▶ INSTRUCTIONS TO FOLLOW: Transcribe the full listing exactly, and drop every picture.

--- --- ---

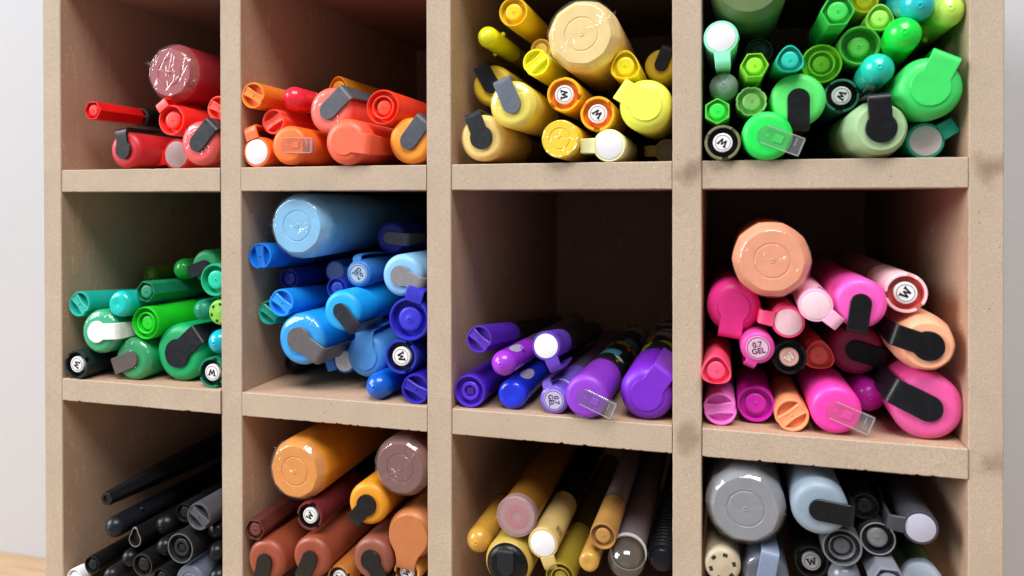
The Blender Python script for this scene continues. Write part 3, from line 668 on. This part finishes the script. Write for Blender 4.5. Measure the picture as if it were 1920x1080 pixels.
def text_mesh(body):
    if body not in TXT:
        cu = bpy.data.curves.new('text', 'FONT'); cu.body = body; cu.align_x = 'CENTER'; cu.align_y = 'CENTER'
        cu.size = 1; cu.extrude = .02; cu.space_line = .85; cu.offset = .012
        o = bpy.data.objects.new('text', cu); COL.objects.link(o)
        bpy.context.view_layer.update()
        dg = bpy.context.evaluated_depsgraph_get()
        me = bpy.data.meshes.new_from_object(o.evaluated_get(dg)); bpy.data.objects.remove(o)
        TXT[body] = me
    return TXT[body]
def sphere(name, c, r, mat, parent, sq=(1, 1, 1)):
    bm = bmesh.new(); bmesh.ops.create_uvsphere(bm, u_segments=16, v_segments=10, radius=1)
    for v in bm.verts: v.co = Vector(((c[0] + v.co.x*r*sq[0])*MM, (c[1] + v.co.y*r*sq[1])*MM, (c[2] + v.co.z*r*sq[2])*MM))
    me = bpy.data.meshes.new(name); bm.to_mesh(me); bm.free()
    me.polygons.foreach_set('use_smooth', [True]*len(me.polygons)); return link(name, me, mat, parent)
def oval_window(root, R, y0, y1, ang, wid, mat):
    V = [(0, 0, 0)]; F = []; n = 28; r = R + .12
    def pt(y, a): return (r*math.sin(a)*MM, y*MM, r*math.cos(a)*MM)
    V = [pt((y0+y1)/2, ang)]
    for m_ in (.5, 1):
        for k in range(n):
            t = 2*math.pi*k/n; V.append(pt((y0+y1)/2 + (y1-y0)/2*math.cos(t)*m_, ang + wid*math.sin(t)*m_))
    for k in range(n):
        q = (k+1) % n; F.append((0, 1+k, 1+q)); F.append((1+k, 1+n+k, 1+n+q, 1+q))
    return link('window', mesh_from('window', V, F), mat, root)

NAMES = dict(big='jumbo_marker', clip='clip_marker', self='moulded_clip_marker', clear='clear_clip_marker', W='disc_end_pen', ring='ring_cap_pen', ringflat='flat_cap_marker',
             slot='slotted_cap_pen', dome='round_tip_pen', disc='disc_cap_pen', gel='gel_pen', holes='vented_cap_pen', flat='blunt_cap_pen', pencil='tapered_pen', tear='teardrop_pen',
             frost='frosted_cap_marker', blackface='black_cap_marker', spiral='grip_pen')
def dk(c, k): return tuple(max(0, int(v*k)) for v in c)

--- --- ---

▶ COMPLETED EXERCISE:
The Blender Python script for this scene continues. Write part 3, from line 668 on. This part finishes the script. Write for Blender 4.5. Measure the picture as if it were 1920x1080 pixels.
def text_mesh(body):
    if body not in TXT:
        cu = bpy.data.curves.new('text', 'FONT'); cu.body = body; cu.align_x = 'CENTER'; cu.align_y = 'CENTER'
        cu.size = 1; cu.extrude = .02; cu.space_line = .85; cu.offset = .012
        o = bpy.data.objects.new('text', cu); COL.objects.link(o)
        bpy.context.view_layer.update()
        dg = bpy.context.evaluated_depsgraph_get()
        me = bpy.data.meshes.new_from_object(o.evaluated_get(dg)); bpy.data.objects.remove(o)
        TXT[body] = me
    return TXT[body]
def sphere(name, c, r, mat, parent, sq=(1, 1, 1)):
    bm = bmesh.new(); bmesh.ops.create_uvsphere(bm, u_segments=16, v_segments=10, radius=1)
    for v in bm.verts: v.co = Vector(((c[0] + v.co.x*r*sq[0])*MM, (c[1] + v.co.y*r*sq[1])*MM, (c[2] + v.co.z*r*sq[2])*MM))
    me = bpy.data.meshes.new(name); bm.to_mesh(me); bm.free()
    me.polygons.foreach_set('use_smooth', [True]*len(me.polygons)); return link(name, me, mat, parent)
def oval_window(root, R, y0, y1, ang, wid, mat):
    V = [(0, 0, 0)]; F = []; n = 28; r = R + .12
    def pt(y, a): return (r*math.sin(a)*MM, y*MM, r*math.cos(a)*MM)
    V = [pt((y0+y1)/2, ang)]
    for m_ in (.5, 1):
        for k in range(n):
            t = 2*math.pi*k/n; V.append(pt((y0+y1)/2 + (y1-y0)/2*math.cos(t)*m_, ang + wid*math.sin(t)*m_))
    for k in range(n):
        q = (k+1) % n; F.append((0, 1+k, 1+q)); F.append((1+k, 1+n+k, 1+n+q, 1+q))
    return link('window', mesh_from('window', V, F), mat, root)

NAMES = dict(big='jumbo_marker', clip='clip_marker', self='moulded_clip_marker', clear='clear_clip_marker', W='disc_end_pen', ring='ring_cap_pen', ringflat='flat_cap_marker',
             slot='slotted_cap_pen', dome='round_tip_pen', disc='disc_cap_pen', gel='gel_pen', holes='vented_cap_pen', flat='blunt_cap_pen', pencil='tapered_pen', tear='teardrop_pen',
             frost='frosted_cap_marker', blackface='black_cap_marker', spiral='grip_pen')
def dk(c, k): return tuple(max(0, int(v*k)) for v in c)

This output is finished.